8. The rotary oscillation damper as claimed in claim 1, wherein a radially extending flange is connected to the damper housing, the radially extending flange being operatively configured such that brake linings are, respectively, pressable against opposing side faces of the flange.

9. The rotary oscillation damper as claimed in claim 8, wherein the flange protrudes circumferentially beyond the damper housing.

10. The rotary oscillation damper as claimed in claim 8, wherein the flange is held by a bearing ring, the bearing ring protruding axially beyond the damper housing.

11. The rotary oscillation damper as claimed in claim 1, further comprising a brake application device having assigned thereto a force generator, the brake application device actuating brake pads or brake shoes having the brake lining.
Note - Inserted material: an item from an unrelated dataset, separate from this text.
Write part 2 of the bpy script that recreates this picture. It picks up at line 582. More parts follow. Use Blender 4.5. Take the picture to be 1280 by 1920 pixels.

12. The rotary oscillation damper as claimed in claim 11, further comprising a control unit for controlling the force generator, the control unit being integrated into a vehicle-side unit.

13. The rotary oscillation damper as claimed in claim 12, wherein the vehicle-side unit is a gearbox controller.

14. The rotary oscillation damper as claimed in claim 12, wherein the force generator is an electric motor.

15. The rotary oscillation damper as claimed in claim 12, wherein the force generator is operatively configured to the hydraulically or pneumatically operated.